Monday, April 20, 2009

Huron ARC

This came from an e-mail that crossed the desk today-- over a report received by Avon Maitland District School Board trustees April 14 regarding an accommodation review in "Central East North" Huron County. This is the staff response to the ARC report, tabled with trustees March 31. The committee wants, in a particularly interesting set of recommendations, the board to close four community schools and build a school suited for approximately 650 full-time students. This is bold-- I don't think such a set of recommendations from a community / communities / parents has ever crossed this desk in over six years of reporting on education (nor the four years of study that preceded it). Some of those supporting the committee's recommendations have setup their own blog, where they lay out the meat of their point of view and rally others to the cause. The committee wants educational excellence for children in this area, recognizing the aging, smaller buildings their children currently attend will present growing challenges as the years pass. It's a novel set of recommendations for the committee to present, given the increased busing and larger school size it accepts. Most communities view these as a threat to their very existence as small-school people.
The staff response, however, opts for a three-school closure, along with sending a whack of Grade 7/8 students to F.E. Madill Secondary School (Wingham). Staff cite some operational (transportation) and programming reasons for selecting this option as the preferred option.
Let's all remember folks-- it's trustees who ultimately make the decision here. They've been presented with what appear to be two solid set of recommendations, which includes a set of recommendations from the community extending far beyond the status quo. At the end of the day however, it's up to those men and women to make the decision based on recommendations they receive.
I will comment, for a moment, on the community's outright disdain and opposition to having Grade 7/8 students attend class in a high school setting. (Full disclosure: This reporter attended JK-6 and 7-12 schools) School organization is one of the trigger-point issues in education, and it's universal. Parents want their children to be educated in schools that are setup like the ones they attended-- K-8, 9-12, or whatever system they're familiar with. They are extremely reluctant, in most cases, to consider alternate methods of arranging their schools. Any model you can imagine of splitting students into different buildings by grade exists out there-- if not in Ontario then in this country. All of them have the potential of offering a high-quality education. 7-12 high schools are not going to create monsters or open these youth to undue predation from more senior students (at least not any more than they are already at risk). It provides these children with excellent access to high school-level specialized teaching areas for science, music, visual arts, drama and physical education. Many of the same opportunities for leadership students in K-8 schools have still exist in a 7-12, in a different form. It also allows the Grade 6s who remain to now be in that position of leadership, which often many students are ready to accept.

1 comments:

Lisa Bieman said...

The problem with the 7-12 idea is that this was precisely what ARC was dead set against, from the beginning. Parents and ARC were urged by the board and trustees to go beyond, and what arose was the viable idea for NMECE. They (the board, trustees)knew from day one we were against sending our 7 &8's to the high school setting. We are RURAL. This means that we have crappy weather, it's highway driving, gravel road driving, in the snowbelt. It is not like city driving. Roads become closed, kids get stuck, this would be a reality. There are also spinoffs, economical, real estate, you name it, for small towns, this is akin to death, losing a school. People who move to small towns and villages, and are drawn to a small school setting.

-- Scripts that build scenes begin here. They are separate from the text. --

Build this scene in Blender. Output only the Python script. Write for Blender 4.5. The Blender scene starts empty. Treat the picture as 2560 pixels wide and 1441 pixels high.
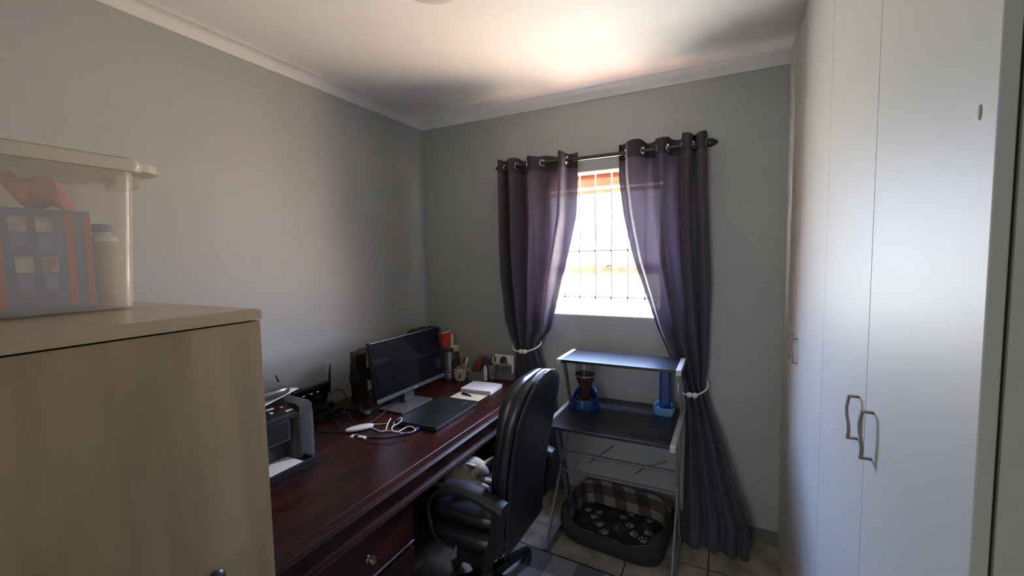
import bpy, bmesh, math, random
from mathutils import Vector, Matrix
random.seed(7)
PI = math.pi
sc = bpy.context.scene
COL = sc.collection

# ---------------------------------------------------------------- camera
cam_d = bpy.data.cameras.new('camera')
cam_d.sensor_width = 36.0
cam_d.lens = 1078.4 / 2560 * 36
cam_d.clip_start = 0.02
cam = bpy.data.objects.new('camera', cam_d)
COL.objects.link(cam)
CX = Vector((0.89330, 0.44909, -0.01775))     # camera right / up / back axes in the room's frame (filled below)
VYx, VYy, VXx, VXy, FP = 541.0, -87.5, -2156.0, -39.5, 1078.4
yv = Vector((VYx, -VYy, -FP)).normalized()
xv = -Vector((VXx, -VXy, -FP)).normalized()
zv = xv.cross(yv)
Rm = Matrix((xv, yv, zv))                      # rows: room axes seen from the camera
M = Rm.to_4x4()
M.translation = Vector((2.015, -2.6, 1.5704))
cam.matrix_world = M
sc.camera = cam

# ---------------------------------------------------------------- world and daylight
world = bpy.data.worlds.new('daylight')
sc.world = world
world.use_nodes = True
wt = world.node_tree
wt.nodes.clear()
def N(t, kind, **kw):
    n = t.nodes.new(kind)
    for k, v in kw.items():
        setattr(n, k, v)
    return n
tc = N(wt, 'ShaderNodeTexCoord'); sp = N(wt, 'ShaderNodeSeparateXYZ')
wt.links.new(tc.outputs['Generated'], sp.inputs[0])
rz = N(wt, 'ShaderNodeValToRGB')
cr = rz.color_ramp
cr.elements[0].position = 0.0; cr.elements[0].color = (1.34, 1.22, 0.90, 1)
cr.elements[1].position = 1.0; cr.elements[1].color = (1.5, 2.1, 3.3, 1)
e = cr.elements.new(0.46); e.color = (2.05, 1.92, 1.52, 1)
e = cr.elements.new(0.52); e.color = (1.45, 1.55, 1.70, 1)
e = cr.elements.new(0.75); e.color = (1.12, 1.62, 2.6, 1)
ma = N(wt, 'ShaderNodeMath', operation='MULTIPLY_ADD'); ma.inputs[1].default_value = 0.5; ma.inputs[2].default_value = 0.5
wt.links.new(sp.outputs['Z'], ma.inputs[0]); wt.links.new(ma.outputs[0], rz.inputs[0])
rx = N(wt, 'ShaderNodeValToRGB')
rx.color_ramp.elements[0].position = 0.30; rx.color_ramp.elements[0].color = (0.85, 0.95, 1.12, 1)
rx.color_ramp.elements[1].position = 0.75; rx.color_ramp.elements[1].color = (1.15, 0.98, 0.92, 1)
mb_ = N(wt, 'ShaderNodeMath', operation='MULTIPLY_ADD'); mb_.inputs[1].default_value = 0.5; mb_.inputs[2].default_value = 0.5
wt.links.new(sp.outputs['X'], mb_.inputs[0]); wt.links.new(mb_.outputs[0], rx.inputs[0])
mx = N(wt, 'ShaderNodeMix', data_type='RGBA', blend_type='MULTIPLY'); mx.inputs[0].default_value = 1.0
wt.links.new(rz.outputs[0], mx.inputs[6]); wt.links.new(rx.outputs[0], mx.inputs[7])
bg = N(wt, 'ShaderNodeBackground'); bg.inputs['Strength'].default_value = 14.0
wo = N(wt, 'ShaderNodeOutputWorld')
wt.links.new(mx.outputs[2], bg.inputs['Color']); wt.links.new(bg.outputs[0], wo.inputs[0])

sun_d = bpy.data.lights.new('sun', 'SUN'); sun_d.energy = 125; sun_d.angle = math.radians(0.6); sun_d.color = (1.0, 0.90, 0.74)
sun = bpy.data.objects.new('sun', sun_d); COL.objects.link(sun)
sun.rotation_euler = Vector((-0.03, -0.150, -0.99)).to_track_quat('-Z', 'Y').to_euler()
pd = bpy.data.lights.new('window_portal', 'AREA'); pd.shape = 'RECTANGLE'; pd.size = 0.84; pd.size_y = 0.90
pd.cycles.is_portal = True
po = bpy.data.objects.new('window_portal', pd); COL.objects.link(po)
po.location = (1.30, 0.155, 1.64); po.rotation_euler = (math.radians(-90), 0, 0)

hl = bpy.data.lights.new('hall_fill_light', 'AREA'); hl.shape = 'RECTANGLE'; hl.size = 1.0; hl.size_y = 1.9; hl.energy = 9; hl.color = (0.97, 1.0, 1.0)  # added fill lamp, unseen behind the camera, lifts the dark side of the room
hlo = bpy.data.objects.new('hall_fill_light', hl); COL.objects.link(hlo)
hlo.location = (1.35, -4.85, 1.15); hlo.rotation_euler = (math.radians(90), 0, 0)

sc.view_settings.view_transform = 'Standard'
sc.view_settings.look = 'None'
sc.view_settings.exposure = 1.36
sc.view_settings.gamma = 1.0
sc.view_settings.use_curve_mapping = False
sc.cycles.max_bounces = 14
sc.cycles.diffuse_bounces = 8
sc.cycles.glossy_bounces = 4
sc.cycles.transparent_max_bounces = 16
sc.cycles.transmission_bounces = 6
sc.cycles.caustics_reflective = False
sc.cycles.caustics_refractive = False
sc.cycles.sample_clamp_indirect = 40.0
sc.cycles.use_denoising = True

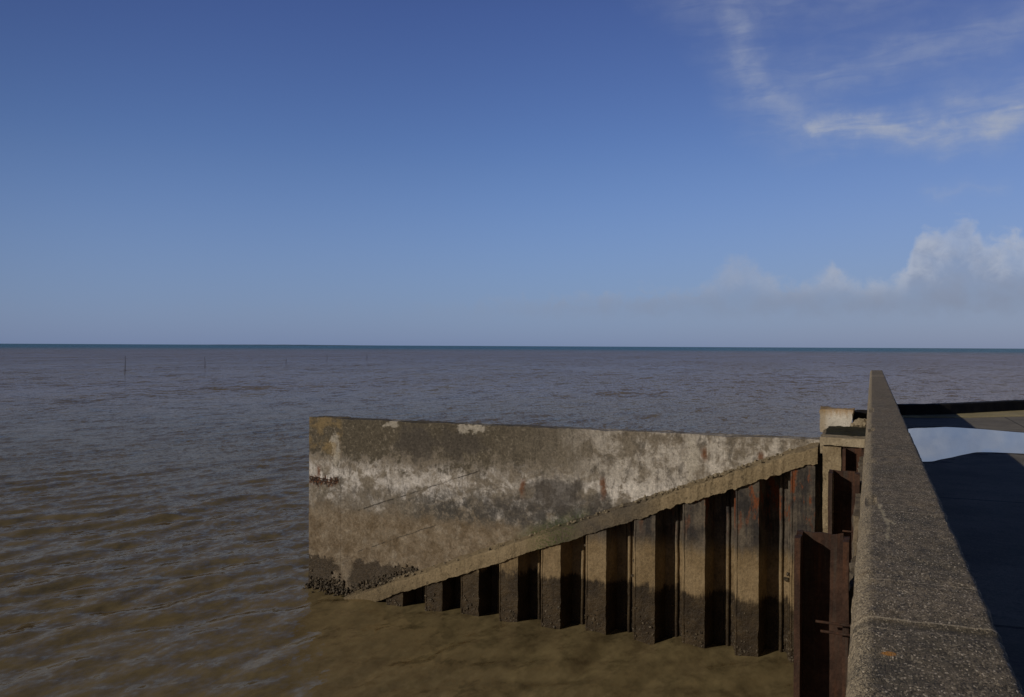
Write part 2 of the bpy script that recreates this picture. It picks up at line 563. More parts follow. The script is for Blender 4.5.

There are obviously good reasons to send children to high school, but there are also wrong reasons to send children to high school. In my opinion this is not being done for the betterment of the children, but to fill spaces in the high school in Wingham. They will not be getting a better education. It will be easier for them to fall through the cracks.

Rural schools are different in kind to those of cities and such, from experience, not from statistics. There are commonalities, but there are definite characteristics that define rural from urban.

The idea of a middle school, that would be more apropos in this area.